** START **

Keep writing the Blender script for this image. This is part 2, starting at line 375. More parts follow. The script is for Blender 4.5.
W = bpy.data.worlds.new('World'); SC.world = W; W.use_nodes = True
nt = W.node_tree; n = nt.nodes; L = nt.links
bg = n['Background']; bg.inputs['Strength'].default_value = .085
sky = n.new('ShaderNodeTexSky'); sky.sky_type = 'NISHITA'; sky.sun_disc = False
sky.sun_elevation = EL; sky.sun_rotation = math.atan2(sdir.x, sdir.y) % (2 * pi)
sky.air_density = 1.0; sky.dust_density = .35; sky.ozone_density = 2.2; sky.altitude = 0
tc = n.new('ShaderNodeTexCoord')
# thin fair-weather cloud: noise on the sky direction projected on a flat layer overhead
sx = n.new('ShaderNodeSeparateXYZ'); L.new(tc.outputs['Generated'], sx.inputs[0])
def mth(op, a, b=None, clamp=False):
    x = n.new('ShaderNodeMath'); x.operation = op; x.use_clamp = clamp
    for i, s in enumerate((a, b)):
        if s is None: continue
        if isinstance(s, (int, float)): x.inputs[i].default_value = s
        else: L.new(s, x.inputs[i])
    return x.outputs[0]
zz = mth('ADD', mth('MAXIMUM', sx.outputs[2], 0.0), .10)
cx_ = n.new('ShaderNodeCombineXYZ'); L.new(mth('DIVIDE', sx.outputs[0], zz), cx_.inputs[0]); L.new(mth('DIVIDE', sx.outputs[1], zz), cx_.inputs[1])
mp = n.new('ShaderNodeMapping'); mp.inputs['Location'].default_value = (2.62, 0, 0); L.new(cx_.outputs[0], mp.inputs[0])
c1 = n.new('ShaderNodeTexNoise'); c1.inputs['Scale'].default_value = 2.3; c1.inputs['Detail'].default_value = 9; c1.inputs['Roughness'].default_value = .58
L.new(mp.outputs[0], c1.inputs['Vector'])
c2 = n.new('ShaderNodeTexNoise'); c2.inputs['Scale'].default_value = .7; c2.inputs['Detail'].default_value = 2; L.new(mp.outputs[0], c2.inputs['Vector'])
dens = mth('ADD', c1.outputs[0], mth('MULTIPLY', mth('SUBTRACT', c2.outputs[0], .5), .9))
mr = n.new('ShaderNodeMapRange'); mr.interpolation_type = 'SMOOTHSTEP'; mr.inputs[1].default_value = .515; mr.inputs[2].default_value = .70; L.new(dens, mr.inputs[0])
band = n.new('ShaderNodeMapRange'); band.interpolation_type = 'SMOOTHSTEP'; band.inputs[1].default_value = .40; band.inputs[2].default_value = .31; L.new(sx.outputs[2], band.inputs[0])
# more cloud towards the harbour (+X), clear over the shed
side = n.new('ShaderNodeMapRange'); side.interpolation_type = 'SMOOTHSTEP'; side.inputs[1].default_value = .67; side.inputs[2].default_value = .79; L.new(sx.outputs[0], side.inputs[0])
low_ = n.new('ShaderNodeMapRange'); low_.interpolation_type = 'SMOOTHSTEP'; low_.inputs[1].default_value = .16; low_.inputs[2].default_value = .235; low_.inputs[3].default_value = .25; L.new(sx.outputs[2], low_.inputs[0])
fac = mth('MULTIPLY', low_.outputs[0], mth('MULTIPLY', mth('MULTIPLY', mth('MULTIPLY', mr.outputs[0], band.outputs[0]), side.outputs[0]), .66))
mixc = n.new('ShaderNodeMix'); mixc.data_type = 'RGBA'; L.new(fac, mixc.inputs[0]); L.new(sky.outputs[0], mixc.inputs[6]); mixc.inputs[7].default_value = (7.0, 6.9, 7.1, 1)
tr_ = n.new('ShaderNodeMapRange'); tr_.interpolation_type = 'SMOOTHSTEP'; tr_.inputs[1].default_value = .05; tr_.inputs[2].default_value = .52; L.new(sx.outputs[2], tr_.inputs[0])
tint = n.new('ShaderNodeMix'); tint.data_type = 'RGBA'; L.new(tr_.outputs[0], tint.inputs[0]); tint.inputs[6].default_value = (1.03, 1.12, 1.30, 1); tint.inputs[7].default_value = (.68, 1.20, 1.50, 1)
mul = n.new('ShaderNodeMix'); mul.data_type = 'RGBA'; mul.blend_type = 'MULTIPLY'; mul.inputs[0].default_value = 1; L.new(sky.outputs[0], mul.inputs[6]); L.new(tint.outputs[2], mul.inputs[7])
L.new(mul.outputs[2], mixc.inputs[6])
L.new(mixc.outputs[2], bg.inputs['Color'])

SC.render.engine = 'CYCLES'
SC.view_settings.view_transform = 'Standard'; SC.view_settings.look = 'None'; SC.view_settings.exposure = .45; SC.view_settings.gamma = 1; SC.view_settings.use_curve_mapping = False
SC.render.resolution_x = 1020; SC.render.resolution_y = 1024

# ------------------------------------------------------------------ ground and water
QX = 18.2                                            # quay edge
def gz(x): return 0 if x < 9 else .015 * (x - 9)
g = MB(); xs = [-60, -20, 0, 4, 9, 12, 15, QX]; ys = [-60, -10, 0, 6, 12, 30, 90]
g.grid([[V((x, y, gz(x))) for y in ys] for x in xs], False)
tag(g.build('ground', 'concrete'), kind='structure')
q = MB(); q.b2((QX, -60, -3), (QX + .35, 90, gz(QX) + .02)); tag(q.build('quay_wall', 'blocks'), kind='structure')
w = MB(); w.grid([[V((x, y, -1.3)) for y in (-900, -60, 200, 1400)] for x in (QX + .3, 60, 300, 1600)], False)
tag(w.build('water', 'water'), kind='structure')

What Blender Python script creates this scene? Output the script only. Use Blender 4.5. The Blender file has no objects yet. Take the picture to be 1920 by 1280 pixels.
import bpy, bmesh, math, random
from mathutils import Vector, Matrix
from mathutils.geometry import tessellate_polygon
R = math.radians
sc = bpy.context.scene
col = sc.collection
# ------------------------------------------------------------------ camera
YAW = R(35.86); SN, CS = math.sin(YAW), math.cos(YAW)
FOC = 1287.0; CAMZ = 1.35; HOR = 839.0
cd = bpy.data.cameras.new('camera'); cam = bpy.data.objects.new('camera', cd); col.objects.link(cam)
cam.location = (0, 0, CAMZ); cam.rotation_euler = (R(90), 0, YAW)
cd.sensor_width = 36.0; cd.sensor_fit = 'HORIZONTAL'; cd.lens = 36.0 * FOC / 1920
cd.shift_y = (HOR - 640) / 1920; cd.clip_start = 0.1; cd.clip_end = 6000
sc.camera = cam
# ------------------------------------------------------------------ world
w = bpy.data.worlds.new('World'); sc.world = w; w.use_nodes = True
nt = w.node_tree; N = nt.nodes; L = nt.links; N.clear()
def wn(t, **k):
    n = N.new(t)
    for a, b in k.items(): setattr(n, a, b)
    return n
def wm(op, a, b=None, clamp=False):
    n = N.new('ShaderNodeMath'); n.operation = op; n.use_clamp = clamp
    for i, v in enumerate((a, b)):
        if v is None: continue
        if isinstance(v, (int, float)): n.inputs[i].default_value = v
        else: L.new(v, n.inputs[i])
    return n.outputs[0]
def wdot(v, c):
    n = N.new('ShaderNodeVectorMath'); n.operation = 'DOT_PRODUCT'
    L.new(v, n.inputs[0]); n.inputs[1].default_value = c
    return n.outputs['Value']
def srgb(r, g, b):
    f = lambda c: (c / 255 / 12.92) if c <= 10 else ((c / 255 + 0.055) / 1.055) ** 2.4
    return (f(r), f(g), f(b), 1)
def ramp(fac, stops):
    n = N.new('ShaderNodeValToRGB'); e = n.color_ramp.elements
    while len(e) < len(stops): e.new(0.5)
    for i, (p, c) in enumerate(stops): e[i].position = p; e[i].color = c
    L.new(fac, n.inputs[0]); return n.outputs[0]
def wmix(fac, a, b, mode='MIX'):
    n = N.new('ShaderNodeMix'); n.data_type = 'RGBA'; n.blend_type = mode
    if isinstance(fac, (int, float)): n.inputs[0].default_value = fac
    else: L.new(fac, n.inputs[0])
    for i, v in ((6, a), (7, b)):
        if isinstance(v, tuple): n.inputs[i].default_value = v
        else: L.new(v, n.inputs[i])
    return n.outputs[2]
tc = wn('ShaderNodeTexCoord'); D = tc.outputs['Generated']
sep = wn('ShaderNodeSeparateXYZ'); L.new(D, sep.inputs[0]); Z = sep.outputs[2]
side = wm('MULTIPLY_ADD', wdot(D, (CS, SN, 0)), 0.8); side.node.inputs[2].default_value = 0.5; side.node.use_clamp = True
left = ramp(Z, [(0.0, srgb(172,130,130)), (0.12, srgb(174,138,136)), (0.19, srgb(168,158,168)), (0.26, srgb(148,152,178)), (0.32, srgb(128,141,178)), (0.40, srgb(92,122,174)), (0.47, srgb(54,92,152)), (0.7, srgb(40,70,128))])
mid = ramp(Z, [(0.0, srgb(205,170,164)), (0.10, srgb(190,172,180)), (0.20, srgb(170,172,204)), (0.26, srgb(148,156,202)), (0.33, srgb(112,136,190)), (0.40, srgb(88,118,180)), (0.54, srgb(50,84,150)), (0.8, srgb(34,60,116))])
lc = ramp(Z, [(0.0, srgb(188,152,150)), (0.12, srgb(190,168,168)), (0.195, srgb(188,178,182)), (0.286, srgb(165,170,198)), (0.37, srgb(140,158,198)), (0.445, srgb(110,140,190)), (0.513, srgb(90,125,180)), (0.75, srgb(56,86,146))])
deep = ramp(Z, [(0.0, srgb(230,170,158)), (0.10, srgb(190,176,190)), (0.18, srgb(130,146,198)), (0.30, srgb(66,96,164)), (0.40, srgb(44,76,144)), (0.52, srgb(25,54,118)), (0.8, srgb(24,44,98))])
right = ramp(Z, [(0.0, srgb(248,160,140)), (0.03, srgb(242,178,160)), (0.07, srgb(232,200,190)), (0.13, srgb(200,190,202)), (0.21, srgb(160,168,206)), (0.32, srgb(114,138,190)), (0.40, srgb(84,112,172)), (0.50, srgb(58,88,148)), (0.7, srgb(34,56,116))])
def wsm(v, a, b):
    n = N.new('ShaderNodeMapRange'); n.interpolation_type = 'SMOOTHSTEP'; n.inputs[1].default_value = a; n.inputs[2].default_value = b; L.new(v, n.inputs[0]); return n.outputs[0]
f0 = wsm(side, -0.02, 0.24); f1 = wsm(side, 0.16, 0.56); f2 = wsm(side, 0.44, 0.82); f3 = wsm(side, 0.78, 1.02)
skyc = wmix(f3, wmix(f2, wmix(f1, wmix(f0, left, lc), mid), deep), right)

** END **

-- Task brief --
Pull every line containing "this" out of the data above.

-- Finished exercise --
Keep writing the Blender script for this image. This is part 2, starting at line 375. More parts follow. The script is for Blender 4.5.
What Blender Python script creates this scene? Output the script only. Use Blender 4.5. The Blender file has no objects yet. Take the picture to be 1920 by 1280 pixels.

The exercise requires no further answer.